Repeat the listing below in full, exactly as it stands.

- - -

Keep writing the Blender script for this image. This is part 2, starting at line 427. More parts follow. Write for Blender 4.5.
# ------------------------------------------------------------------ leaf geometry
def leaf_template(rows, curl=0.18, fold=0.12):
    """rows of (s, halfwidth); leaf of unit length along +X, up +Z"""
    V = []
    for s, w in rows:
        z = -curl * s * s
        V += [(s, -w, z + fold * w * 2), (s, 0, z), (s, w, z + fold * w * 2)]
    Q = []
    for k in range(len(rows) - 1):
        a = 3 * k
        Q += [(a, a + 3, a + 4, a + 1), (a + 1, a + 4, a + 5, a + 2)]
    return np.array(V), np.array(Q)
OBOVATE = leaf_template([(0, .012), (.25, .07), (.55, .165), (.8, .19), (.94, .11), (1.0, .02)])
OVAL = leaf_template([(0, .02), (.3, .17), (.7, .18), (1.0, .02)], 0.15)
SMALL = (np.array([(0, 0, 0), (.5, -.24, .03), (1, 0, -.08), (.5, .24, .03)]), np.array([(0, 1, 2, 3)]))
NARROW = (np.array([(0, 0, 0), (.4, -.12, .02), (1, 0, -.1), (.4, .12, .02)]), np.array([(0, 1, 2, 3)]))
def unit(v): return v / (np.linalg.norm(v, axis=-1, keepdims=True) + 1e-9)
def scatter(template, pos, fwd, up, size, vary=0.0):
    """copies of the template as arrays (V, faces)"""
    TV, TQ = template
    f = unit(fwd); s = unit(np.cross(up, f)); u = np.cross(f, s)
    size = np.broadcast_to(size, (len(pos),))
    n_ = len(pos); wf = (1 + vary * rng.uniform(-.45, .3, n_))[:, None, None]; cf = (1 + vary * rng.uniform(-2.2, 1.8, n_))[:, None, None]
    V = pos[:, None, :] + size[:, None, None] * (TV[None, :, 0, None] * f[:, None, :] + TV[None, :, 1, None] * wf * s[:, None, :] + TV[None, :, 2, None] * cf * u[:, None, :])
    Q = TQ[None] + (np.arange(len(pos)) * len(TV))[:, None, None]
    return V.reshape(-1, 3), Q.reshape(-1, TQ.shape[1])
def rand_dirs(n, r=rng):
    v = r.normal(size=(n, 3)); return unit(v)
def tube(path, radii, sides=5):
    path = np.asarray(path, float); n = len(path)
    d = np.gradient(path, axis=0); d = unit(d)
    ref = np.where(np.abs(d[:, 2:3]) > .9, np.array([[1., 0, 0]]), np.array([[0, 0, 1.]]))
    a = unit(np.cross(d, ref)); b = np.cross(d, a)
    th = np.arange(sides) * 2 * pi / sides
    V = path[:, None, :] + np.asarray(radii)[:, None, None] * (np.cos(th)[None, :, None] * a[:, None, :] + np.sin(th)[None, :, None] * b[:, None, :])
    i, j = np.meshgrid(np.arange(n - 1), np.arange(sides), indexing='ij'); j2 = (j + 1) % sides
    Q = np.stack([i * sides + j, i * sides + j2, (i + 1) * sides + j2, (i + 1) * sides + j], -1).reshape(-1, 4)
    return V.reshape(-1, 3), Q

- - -

OUTPUT:
Keep writing the Blender script for this image. This is part 2, starting at line 427. More parts follow. Write for Blender 4.5.
# ------------------------------------------------------------------ leaf geometry
def leaf_template(rows, curl=0.18, fold=0.12):
    """rows of (s, halfwidth); leaf of unit length along +X, up +Z"""
    V = []
    for s, w in rows:
        z = -curl * s * s
        V += [(s, -w, z + fold * w * 2), (s, 0, z), (s, w, z + fold * w * 2)]
    Q = []
    for k in range(len(rows) - 1):
        a = 3 * k
        Q += [(a, a + 3, a + 4, a + 1), (a + 1, a + 4, a + 5, a + 2)]
    return np.array(V), np.array(Q)
OBOVATE = leaf_template([(0, .012), (.25, .07), (.55, .165), (.8, .19), (.94, .11), (1.0, .02)])
OVAL = leaf_template([(0, .02), (.3, .17), (.7, .18), (1.0, .02)], 0.15)
SMALL = (np.array([(0, 0, 0), (.5, -.24, .03), (1, 0, -.08), (.5, .24, .03)]), np.array([(0, 1, 2, 3)]))
NARROW = (np.array([(0, 0, 0), (.4, -.12, .02), (1, 0, -.1), (.4, .12, .02)]), np.array([(0, 1, 2, 3)]))
def unit(v): return v / (np.linalg.norm(v, axis=-1, keepdims=True) + 1e-9)
def scatter(template, pos, fwd, up, size, vary=0.0):
    """copies of the template as arrays (V, faces)"""
    TV, TQ = template
    f = unit(fwd); s = unit(np.cross(up, f)); u = np.cross(f, s)
    size = np.broadcast_to(size, (len(pos),))
    n_ = len(pos); wf = (1 + vary * rng.uniform(-.45, .3, n_))[:, None, None]; cf = (1 + vary * rng.uniform(-2.2, 1.8, n_))[:, None, None]
    V = pos[:, None, :] + size[:, None, None] * (TV[None, :, 0, None] * f[:, None, :] + TV[None, :, 1, None] * wf * s[:, None, :] + TV[None, :, 2, None] * cf * u[:, None, :])
    Q = TQ[None] + (np.arange(len(pos)) * len(TV))[:, None, None]
    return V.reshape(-1, 3), Q.reshape(-1, TQ.shape[1])
def rand_dirs(n, r=rng):
    v = r.normal(size=(n, 3)); return unit(v)
def tube(path, radii, sides=5):
    path = np.asarray(path, float); n = len(path)
    d = np.gradient(path, axis=0); d = unit(d)
    ref = np.where(np.abs(d[:, 2:3]) > .9, np.array([[1., 0, 0]]), np.array([[0, 0, 1.]]))
    a = unit(np.cross(d, ref)); b = np.cross(d, a)
    th = np.arange(sides) * 2 * pi / sides
    V = path[:, None, :] + np.asarray(radii)[:, None, None] * (np.cos(th)[None, :, None] * a[:, None, :] + np.sin(th)[None, :, None] * b[:, None, :])
    i, j = np.meshgrid(np.arange(n - 1), np.arange(sides), indexing='ij'); j2 = (j + 1) % sides
    Q = np.stack([i * sides + j, i * sides + j2, (i + 1) * sides + j2, (i + 1) * sides + j], -1).reshape(-1, 4)
    return V.reshape(-1, 3), Q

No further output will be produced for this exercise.